Les liquidateurs d'une entreprise
en faillite se retrouvent dans la position inconfortable
de l'arbitre, avec la délicate mission d'évaluer
les actifs de la société et de trancher
dans le vif. Impossible
évidemment de satisfaire à la fois les investisseurs,
les repreneurs et les employés. Dans le cas de
KPNQwest France, il semble que ce soient les investisseurs
qui aient été les mieux servis, au grand
dam des employés : ils devraient être
une dizaine seulement à ne pas pointer à
l'ANPE - sur les 150 que comptait l'entreprise.
Le liquidateur a choisi
de démanteler KPNQwest France et de la revendre
par petits bouts. Une solution qui a selon toute vraissemblance
le mérite d'être intéressante financièrement,
mais qui fait fi des offres de rachat globales avancées
par certains repreneurs potentiels - offres qui
auraient préservé une partie au moins
des emplois de l'opérateur.
Motivations
obscures ?
Difficile
cependant de connaître les motivations profondes
qui ont animé le choix des liquidateurs :
le mandataire judiciaire n'a pas souhaité répondre
à nos questions. Cependant, au delà de
l'intérêt financier des investisseurs,
on peut avancer deux raisons valables : premièrement,
le modèle économique de KPNQwest présentait, selon
une source proche du dossier, des aspects hasardeux
- on peut donc douter qu'un quelconque repreneur aurait
pu renflouer le navire et sauver une grande partie des
emplois.
L'autre raison est plus
subtile : le principal repreneur de KPNQwest n'est
autre que ... KPN Telecom, la société
qui avait fusioné avec Qwest pour constituer
le groupe qui fait aujourd'hui faillite. L'entité
juridique de KPN n'a pas disparu, et elle acquiert aujourd'hui
une partie de l'infrastructure technique de feu KPNQwest,
pour la somme de 4 millions d'euros. KPN est un repreneur
idéal : l'entreprise connaît logiquement
l'infrastructure technique de KPNQwest sur le bout des
doigts. Mieux : elle est le repreneur le plus indiqué
pour assurer la continuité du service de KPNQwest,
pour les clients qui n'ont pas migré.
Une
réussite économique
Reste
à lister la longue caravane des repreneurs :
KPN Telecom a repris l'essentiel du matériel.

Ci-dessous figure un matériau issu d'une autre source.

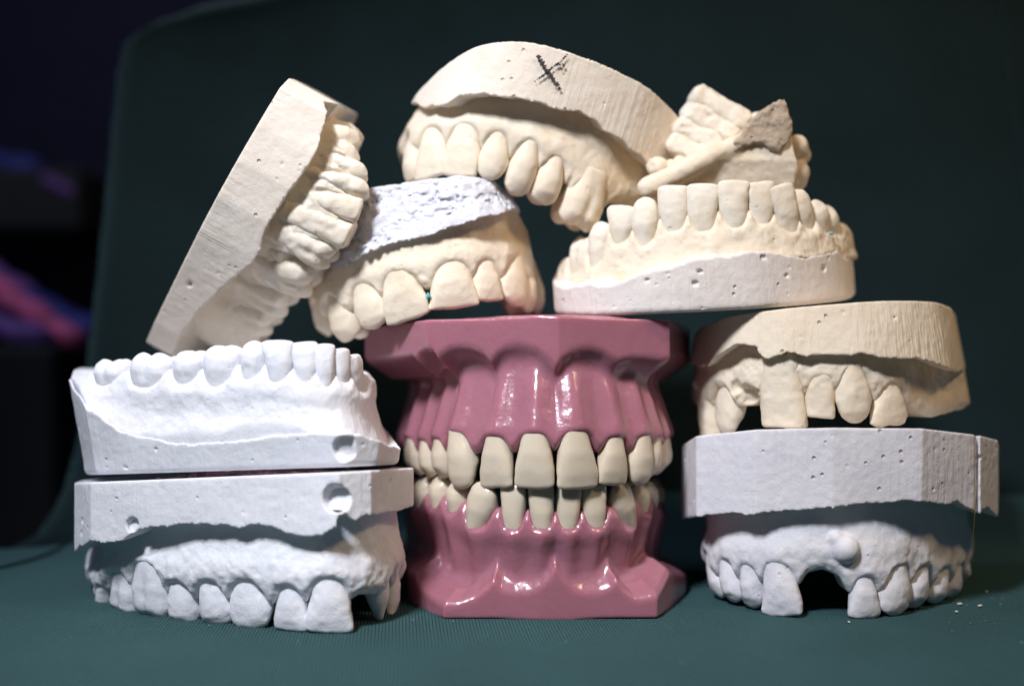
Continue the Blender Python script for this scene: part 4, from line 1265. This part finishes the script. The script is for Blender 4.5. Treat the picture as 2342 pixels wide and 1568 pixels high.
cloth_roll('folded_cloth', W(-40, 640, BY + 30), W(165, 778, BY + 16), 5.5, M_magenta, 'magenta pink folded cloth sloping across the dark box')
cloth_roll('folded_cloth', W(70, 700, BY + 48), W(215, 775, BY + 34), 9, M_blue, 'deep blue folded cloth lying behind the magenta one in the box')
cloth_roll('folded_cloth', W(-30, 735, BY + 12), W(90, 778, BY + 4), 6, M_violet, 'violet folded cloth in front of the magenta one in the box')
cloth_roll('folded_cloth', W(-60, 605, BY + 60), W(60, 690, BY + 50), 7, M_violet, 'purple cloth roll rising behind the magenta one, farthest left')
bg = boxmesh('storage_box', tuple(W(40, 470, BY + 150)), (90, 50, 34), M_box, bev=4)
tag(bg, 'black bin faintly seen high in the dark corner at upper left', 'box')
cloth_roll('folded_cloth', W(120, 415, BY + 130), W(165, 440, BY + 130), 5, M_violet, 'small dim violet cloth over the black bin at upper left')
cloth_roll('folded_cloth', W(-20, 375, BY + 140), W(70, 400, BY + 140), 8, M_blue, 'dim blue cloth hanging over the black bin at far left')

# ------------------------------------------------------------------ light, camera, world
def area(name, loc, target, size, power, col, size_y=None, spread=180):
    l = bpy.data.lights.new(name, 'AREA')
    l.energy = power; l.color = col; l.size = size * MM; l.spread = math.radians(spread)
    if size_y:
        l.shape = 'RECTANGLE'; l.size_y = size_y * MM
    o = bpy.data.objects.new(name, l)
    o.location = Vector([v * MM for v in loc])
    d = Vector([(t - v) * MM for t, v in zip(target, loc)])
    o.rotation_euler = d.to_track_quat('-Z', 'Y').to_euler()
    return link(o)


area('key_lamp', (-122, -245, 335), (-4, 0, 48), 55, .295, (.89, .915, 1.0), 68, spread=62)
area('room_lamp', (-330, 120, 420), (-120, 270, 50), 120, .32, (.72, .75, 1.0), spread=120)
area('warm_lamp', (230, -150, 330), (30, 20, 55), 60, .44, (1.0, .70, .40))

wd = bpy.data.worlds.new('World'); SC.world = wd; wd.use_nodes = True
wd.node_tree.nodes['Background'].inputs[0].default_value = (.4, .5, .75, 1)
wd.node_tree.nodes['Background'].inputs[1].default_value = .065

cam = bpy.data.cameras.new('camera')
cam.sensor_width = 36; cam.sensor_fit = 'HORIZONTAL'
cam.lens = 36 * D0 / (2342 * S0)
cam.clip_start = .01; cam.clip_end = 20
cam.dof.use_dof = True; cam.dof.focus_distance = (D0 + 1) * MM; cam.dof.aperture_fstop = 5.8
co_ = bpy.data.objects.new('camera', cam)
co_.location = Vector([float(v) * MM for v in CAM]); co_.rotation_euler = (math.pi / 2, 0, 0)
link(co_)
SC.camera = co_
SC.view_settings.view_transform = 'Standard'
SC.view_settings.look = 'None'
SC.view_settings.exposure = 0; SC.view_settings.gamma = 1
SC.view_settings.use_curve_mapping = False
SC.cycles.use_denoising = True
print('script', round(time.time() - T0, 1), 's', sum(len(o.data.polygons) for o in COL.objects if o.type == 'MESH'), 'faces')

Telia fait également partie des gros repreneurs :
ils ont porté leur dévolu sur du matériel
et sur la totalité des fibres en France. Quant
à ADP Telecom et AOL, il sont récupéré
les machines qui leur étaient dédiées
chez KPNQwest. La majeure partie de l'infrastructure
de KPNQwest a donc trouvé preneur.
Au final, cette liquidation
n'aura pas été une braderie : "L'essentiel
de l'infrastructure de KPNQwest France a été
repris" confirme Jean-Michel Laveissière,
le PDG d'Ipercast qui a lui-même participé
aux négociations. Il est même
plutôt étonnant que le matériel
ait trouvé preneur à un prix relativement
raisonnable, alors que les infrastructures télécom
sont en surcapacité notoire.
Dommage toutefois que les
liquidateurs n'aient pas cherché à faire
comprendre les raisons de leurs choix : beaucoup
d'observateurs ont eu la désagréable impression
que cette faillite se réglait dans les coulisses.